The observation of Dirac Fermions in the properties of graphene has at its origin the complex interaction of the large number of electrons and ions that compose a material. Each single electron interacts with the ions and the other electrons via the Coulomb interaction, but the particular pattern of Carbon ions in the graphene honey-comb crystal structure has the effect that together this soup of individual particles behaves collectively as if there were a single massless and free Fermion, a Dirac Fermion. These collective behaviour of many particles forming a single, new particle with different properties, is called a quasi-particle. The hunt for other materials hosting such quasiparticles that haves like fundamental particles has thus focused on the crystal structure of materials. However, by applying a laser field to the material, it is also possible to combine the quasiparticle with the photons of the laser field to form together a new quasiparticle that again can behave fundamentally differently.

It has been recently proposed, however, that by irradiating a material with a laser, it is also possible to combine a quasiparticle with the photons of the laser field to form a new quasiparticle that, again, can behave fundamentally differently. In particular, the coupling to photons can affect the topology of quasiparticles. Topology is a property of the particles that leads to peculiar properties, for example metallic chiral edge states that form a collisionless one-way quantum highway along the edge of a topological insulator. This chirality, or handedness, is topological in the sense that right-handed and left-handed chiralities are discrete states that cannot be continuously deformed into each other. The 2016 Nobel Prize in Physics will soon be awarded to Michael Kosterlitz, Duncan Haldane, and David Thouless for the discovery of such topological phases of matter.

Dirac and Weyl fermions differ by their chirality. Just like our left and right hands, Weyl fermions occur in pairs, where one particle is a mirrored version of the other. The two partners are almost identical, yet they cannot be superimposed. Dirac fermions, by contrast, do not have this property.

The approach investigated in the OptChaTra project is to create chirality in a material is to drive it with a laser beam. It was realized about ten years ago that the so-called Floquet theory − a theory for laser-driven systems that oscillate periodically in time − allows us to engineer parameters and symmetries in materials that can change their topology. Inducing chirality into a Dirac fermion material by combining those fermions with photons from the laser beam to form new quasiparticles can thus transform it into a Weyl fermion material.

Initially, in line with the aim of the OptChaTra project at improving the computational tools for the description of optically excited charge transfer, the theoretical formulation used by state-of-the-art techniques for the simulation of electronic excitants have been reformulated. Based on a recently proposed method for a compact representation of the electronic orbitals and efficient scheme for the computation of the exact exchange operator has been implemented in the OCTOPUS code. This implementation is a stepping stone within the reformulated theory which relies on a localised orbital presentation of the electronic states.
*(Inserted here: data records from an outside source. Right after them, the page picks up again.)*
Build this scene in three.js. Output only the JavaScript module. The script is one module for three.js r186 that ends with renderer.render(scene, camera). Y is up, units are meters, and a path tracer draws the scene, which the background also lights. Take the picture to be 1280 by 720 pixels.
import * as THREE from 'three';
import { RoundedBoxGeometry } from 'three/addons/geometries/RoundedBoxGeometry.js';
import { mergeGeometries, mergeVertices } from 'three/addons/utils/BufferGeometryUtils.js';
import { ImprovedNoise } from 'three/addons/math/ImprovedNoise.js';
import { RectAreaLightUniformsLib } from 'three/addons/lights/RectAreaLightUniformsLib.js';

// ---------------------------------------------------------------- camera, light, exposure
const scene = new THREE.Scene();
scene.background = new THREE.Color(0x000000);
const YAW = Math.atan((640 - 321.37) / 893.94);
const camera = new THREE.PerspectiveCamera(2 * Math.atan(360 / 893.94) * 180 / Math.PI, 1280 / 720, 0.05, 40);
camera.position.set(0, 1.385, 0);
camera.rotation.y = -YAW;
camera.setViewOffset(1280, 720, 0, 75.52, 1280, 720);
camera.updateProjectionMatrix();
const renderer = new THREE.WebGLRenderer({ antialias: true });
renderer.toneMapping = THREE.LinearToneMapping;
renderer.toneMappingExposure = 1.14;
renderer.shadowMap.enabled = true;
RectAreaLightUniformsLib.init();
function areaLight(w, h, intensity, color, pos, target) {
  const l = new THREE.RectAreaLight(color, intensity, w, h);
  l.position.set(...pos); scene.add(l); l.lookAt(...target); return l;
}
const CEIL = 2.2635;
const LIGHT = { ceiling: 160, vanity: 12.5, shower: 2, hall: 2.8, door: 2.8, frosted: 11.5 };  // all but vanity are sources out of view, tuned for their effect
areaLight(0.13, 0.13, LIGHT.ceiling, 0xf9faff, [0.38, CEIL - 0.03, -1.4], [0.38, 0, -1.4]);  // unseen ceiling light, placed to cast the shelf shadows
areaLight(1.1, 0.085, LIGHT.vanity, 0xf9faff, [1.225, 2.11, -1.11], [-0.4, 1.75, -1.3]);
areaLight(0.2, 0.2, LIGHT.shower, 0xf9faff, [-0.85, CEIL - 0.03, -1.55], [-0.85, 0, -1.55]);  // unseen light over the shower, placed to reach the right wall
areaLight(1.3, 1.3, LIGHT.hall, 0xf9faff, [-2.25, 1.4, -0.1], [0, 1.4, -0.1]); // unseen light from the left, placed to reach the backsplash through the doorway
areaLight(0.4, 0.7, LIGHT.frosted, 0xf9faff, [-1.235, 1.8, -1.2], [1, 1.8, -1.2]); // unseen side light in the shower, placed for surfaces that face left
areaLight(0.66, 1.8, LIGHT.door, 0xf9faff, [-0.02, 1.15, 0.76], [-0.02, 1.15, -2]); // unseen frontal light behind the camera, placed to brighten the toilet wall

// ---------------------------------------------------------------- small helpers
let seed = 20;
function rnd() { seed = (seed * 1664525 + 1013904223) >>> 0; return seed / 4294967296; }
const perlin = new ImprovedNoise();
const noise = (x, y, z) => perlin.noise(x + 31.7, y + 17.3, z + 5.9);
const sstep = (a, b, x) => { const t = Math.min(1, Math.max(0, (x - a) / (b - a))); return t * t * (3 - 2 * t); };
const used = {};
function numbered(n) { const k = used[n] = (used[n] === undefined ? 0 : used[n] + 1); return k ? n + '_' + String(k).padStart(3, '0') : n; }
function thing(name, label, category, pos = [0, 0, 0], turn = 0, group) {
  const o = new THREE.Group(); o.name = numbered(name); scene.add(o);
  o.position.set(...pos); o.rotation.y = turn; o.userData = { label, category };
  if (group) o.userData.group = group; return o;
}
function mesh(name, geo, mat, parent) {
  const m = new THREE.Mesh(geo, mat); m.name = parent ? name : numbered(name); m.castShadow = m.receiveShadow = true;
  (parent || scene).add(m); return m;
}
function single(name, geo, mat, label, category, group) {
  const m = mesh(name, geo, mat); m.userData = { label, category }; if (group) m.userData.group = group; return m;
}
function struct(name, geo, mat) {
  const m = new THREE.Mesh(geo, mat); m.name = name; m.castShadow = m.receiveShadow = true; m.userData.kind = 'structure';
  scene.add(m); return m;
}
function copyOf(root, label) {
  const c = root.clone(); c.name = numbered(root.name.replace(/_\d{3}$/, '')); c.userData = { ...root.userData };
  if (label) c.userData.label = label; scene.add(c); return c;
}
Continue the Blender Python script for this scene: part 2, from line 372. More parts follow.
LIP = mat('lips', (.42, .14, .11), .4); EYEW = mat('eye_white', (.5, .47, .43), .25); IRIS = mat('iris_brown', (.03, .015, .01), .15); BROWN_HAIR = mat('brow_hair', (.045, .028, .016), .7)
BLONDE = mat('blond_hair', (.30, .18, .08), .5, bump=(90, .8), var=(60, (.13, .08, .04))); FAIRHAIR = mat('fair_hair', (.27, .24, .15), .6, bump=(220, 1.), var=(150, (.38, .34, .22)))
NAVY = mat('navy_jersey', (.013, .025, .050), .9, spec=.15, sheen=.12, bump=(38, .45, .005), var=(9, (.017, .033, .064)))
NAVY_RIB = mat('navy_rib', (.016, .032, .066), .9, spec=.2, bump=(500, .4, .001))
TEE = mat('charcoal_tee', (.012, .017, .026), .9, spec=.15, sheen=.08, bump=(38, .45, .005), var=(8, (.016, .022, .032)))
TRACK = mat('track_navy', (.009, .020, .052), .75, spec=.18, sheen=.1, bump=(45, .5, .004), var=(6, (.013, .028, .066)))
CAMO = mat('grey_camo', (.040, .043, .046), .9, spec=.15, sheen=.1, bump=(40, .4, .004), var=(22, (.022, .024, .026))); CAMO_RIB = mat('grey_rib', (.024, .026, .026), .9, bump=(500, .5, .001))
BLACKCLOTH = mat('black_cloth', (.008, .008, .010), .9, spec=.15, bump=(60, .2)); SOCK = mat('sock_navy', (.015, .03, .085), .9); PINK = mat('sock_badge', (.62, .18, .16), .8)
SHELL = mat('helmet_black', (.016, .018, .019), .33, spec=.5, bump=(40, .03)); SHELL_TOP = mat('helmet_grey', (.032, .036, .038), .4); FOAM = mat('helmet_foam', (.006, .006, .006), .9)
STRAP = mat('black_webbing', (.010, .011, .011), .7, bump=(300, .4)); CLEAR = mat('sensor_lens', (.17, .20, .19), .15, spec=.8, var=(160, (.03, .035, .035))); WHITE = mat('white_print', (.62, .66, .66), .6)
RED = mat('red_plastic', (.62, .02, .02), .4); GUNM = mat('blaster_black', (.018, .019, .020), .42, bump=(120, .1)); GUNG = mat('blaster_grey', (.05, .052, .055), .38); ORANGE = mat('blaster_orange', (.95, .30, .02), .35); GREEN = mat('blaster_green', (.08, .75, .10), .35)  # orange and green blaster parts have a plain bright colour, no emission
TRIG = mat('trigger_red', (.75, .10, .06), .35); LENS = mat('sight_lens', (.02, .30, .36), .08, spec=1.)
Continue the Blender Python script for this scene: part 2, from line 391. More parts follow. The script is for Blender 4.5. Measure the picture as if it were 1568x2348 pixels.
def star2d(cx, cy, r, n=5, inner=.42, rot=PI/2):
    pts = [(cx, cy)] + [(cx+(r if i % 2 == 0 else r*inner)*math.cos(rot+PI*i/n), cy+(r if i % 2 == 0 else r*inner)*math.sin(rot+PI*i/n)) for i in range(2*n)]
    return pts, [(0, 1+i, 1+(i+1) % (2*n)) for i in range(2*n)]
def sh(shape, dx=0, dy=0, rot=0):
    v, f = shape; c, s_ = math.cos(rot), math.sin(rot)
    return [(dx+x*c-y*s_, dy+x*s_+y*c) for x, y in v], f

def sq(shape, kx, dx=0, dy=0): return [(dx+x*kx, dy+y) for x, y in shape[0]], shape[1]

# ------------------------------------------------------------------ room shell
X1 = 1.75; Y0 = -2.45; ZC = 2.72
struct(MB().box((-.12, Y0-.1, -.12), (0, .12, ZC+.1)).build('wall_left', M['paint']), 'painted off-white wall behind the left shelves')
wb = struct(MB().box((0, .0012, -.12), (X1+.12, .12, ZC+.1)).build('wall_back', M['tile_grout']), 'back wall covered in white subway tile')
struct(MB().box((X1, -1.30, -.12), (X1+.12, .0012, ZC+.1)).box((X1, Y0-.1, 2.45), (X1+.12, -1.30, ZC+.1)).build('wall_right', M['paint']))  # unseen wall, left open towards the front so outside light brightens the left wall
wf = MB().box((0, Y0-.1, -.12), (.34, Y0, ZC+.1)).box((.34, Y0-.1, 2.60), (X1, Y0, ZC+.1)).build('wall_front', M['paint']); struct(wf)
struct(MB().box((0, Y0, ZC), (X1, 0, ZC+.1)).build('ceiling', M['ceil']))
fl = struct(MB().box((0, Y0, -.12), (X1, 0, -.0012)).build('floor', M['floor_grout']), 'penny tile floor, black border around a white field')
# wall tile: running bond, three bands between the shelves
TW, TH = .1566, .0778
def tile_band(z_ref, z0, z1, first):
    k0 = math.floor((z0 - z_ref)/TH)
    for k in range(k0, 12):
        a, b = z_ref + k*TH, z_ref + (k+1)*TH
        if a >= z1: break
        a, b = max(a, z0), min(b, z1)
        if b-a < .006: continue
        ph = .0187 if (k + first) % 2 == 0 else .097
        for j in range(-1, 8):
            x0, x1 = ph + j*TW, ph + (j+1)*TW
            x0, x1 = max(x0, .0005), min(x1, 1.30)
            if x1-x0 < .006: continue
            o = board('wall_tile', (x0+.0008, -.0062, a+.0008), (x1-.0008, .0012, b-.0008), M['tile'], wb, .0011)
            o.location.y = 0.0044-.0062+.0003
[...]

Based on this implementation an novel computational scheme for the evaluation of electronic screening has been derived and a prototype has been implemented for local orbital basis in the SIESTA code.
Systematic testing of the prototype revealed that the scheme, while theoretically more efficient than the standard approach and most other available approaches, suffered from numerical convergence issues that lead to an overall decrease of performance. Estimation of the possible usefulness of a full implementation of this prototype into the OCTOPUS code, yielded that it is unlikely to result in a widely used technique.
The project then refocussed on a different aspect of light matter interaction, namely the real-time electronic dynamics in laser driven bulk materials instead of bio-molecules. Specifically, the recently discovered 3D Dirac materials Na3Bi2, a three-dimensional analogue of graphene, can undergo drastic changes in its electronic structure when subjected to circularly polarised light and can undergo a topological phase transition. Building on the experience gained in the first half of the project, a module was implemented in the OCTOPUS code, that performs Floquet-analysis of the time-evolution. With this tool, it was possible to show that circularly laser-driven Na3Bi2 undergoes a non-equilibrium phases transition from Dirac- to Weyl-semimetal.

This kind of phase transition is purely electronic and can be achieved in ultrafast time-scales, allowing for a femto-second control of materials properties. Such a design of non-equilibrium phases of material with fundamentally changed properties can have important implications for electronics applications. The results of this project are a major advance in the field of topological materials and a manuscript describing them has been accepted for publication in Nature Communications.